With Beethoven, in fact, there is the beginning of a
possibility of heroic independence for the composer, who is no longer
considered a court craftsman. His music, uneven as it can be, expands the
dimensions of those classical forms that had become established by the end of
the eighteenth century, attempting, sometimes, the impossible, and seeming to
some of his successors to have achieved a summit beyond which no further
development was possible. To Wagner, for example, the Ninth Symphony
seemed a height from which only he, the self-appointed successor of Beethoven,
could climb further, by means of music-drama. To Schumann, on the other hand,
it seemed that Brahms represented a second coming of Beethoven, a prophecy that
was at the root of much of that composer's later diffidence.
In Bonn, among fifty or so compositions, Beethoven had already
attempted two symphonies, a C minor work and another in C major, but these had
never been completed. In Vienna most of his first compositions were related to
his own needs as a performer, and apart from the two first piano concertos, his
writing for orchestra was limited to less substantial forms. It was not until 1800
that his first symphony was completed. It was to be published the following
year with a dedication to Baron van Swieten, a man whose taste had had
considerable influence, in one way or another, on both Haydn and Mozart.
The second of Beethoven's nine symphonies was completed
in 1802, a year of particular importance in the composer's life. It was in the
summer of that year that Beethoven had eventually come to terms with the
tragedy of his increasing deafness, a resignation to the irony of fate that is
documented in the so-called Heiligenstadt Testament, a letter to his brothers
in which he declares his new-found resolution and patience, forced, as he says,
to become a philosopher in his twenty-eighth year.

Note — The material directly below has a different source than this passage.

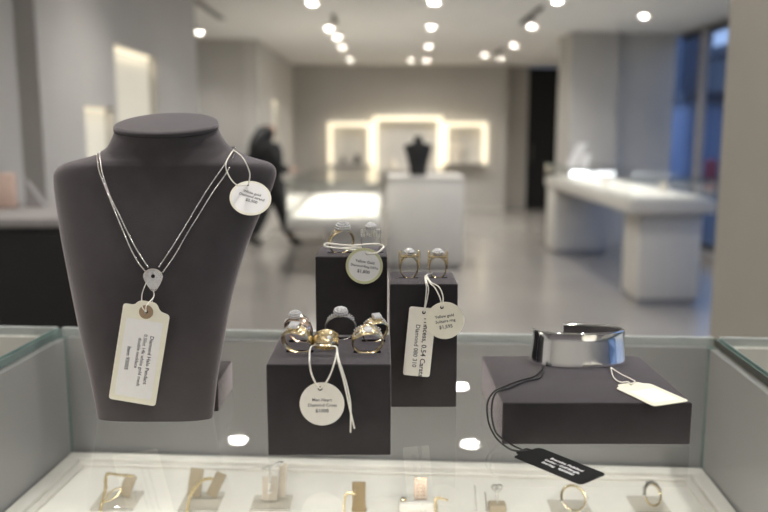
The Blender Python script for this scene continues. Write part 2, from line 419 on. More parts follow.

The Symphony No.2 in D major, Opus 36, was
probably finished at the village of Heiligenstadt, outside Vienna, where
Beethoven, on his doctor's advice, was resting. The work is scored for pairs of
flutes, oboes, clarinets, bassoons, horns, trumpets and drums, with strings,
the kind of forces that the Vienna
Court Opera had for some years been able to provide. It
was first performed privately in April, 1803, under the composer's direction
and is dedicated to
Prince Karl Lichnowsky, to whose patience and generosity
he continued to be indebted.
Beethoven's Symphony No.5 in C minor, Opus 67, is
a work that has enjoyed enormous popularity, not least for its patriotic
associations that accord well with the period of its composition and have
proved to suit the sensibilities of later generations. For some the work has
become known as Fate, as the result of an alleged remark of the composer,
reported by the unreliable Schindler, on the opening of the first movement - Thus
Fate knocks at the door. It has been left for others to point out that there is
plenty of evidence for similar knocking at doors in other compositions by
Beethoven, the initial rhythmic figure being one that he found to his purpose
on other occasions.
Beethoven composed music relatively slowly and carefully,
and the early sketches for the C minor Symphony are found in notebooks
of 1804, the period of the Eroica Symphony. The work was completed in
1808 and dedicated to Count Razumovsky, Prince Lichnowsky's brother-in-law, the
Tsar's representative in Vienna and a patron of great munificence, while his
money lasted, and to Prince Lobkowitz. It received its first performance at a
concert on 22nd December, 1808. The taxing programme, that resulted in near disaster
in the final Choral Fantasia, included the Pastoral Symphony and
the Fourth Piano Concerto, as well as a number of items for soloists and
chorus. It seems that the Fifth Symphony was at first intended, like the
Fourth, for Count Franz von Oppersdorff, from whom the composer
certainly received some payment. By September of the year of its completion,
however, Beethoven had sold it to the publishers Breitkopf and Hartel. In
orchestration the Fifth Symphony shows innovations in its inclusion of
the piccolo, the double bassoon and three trombones in the final movement.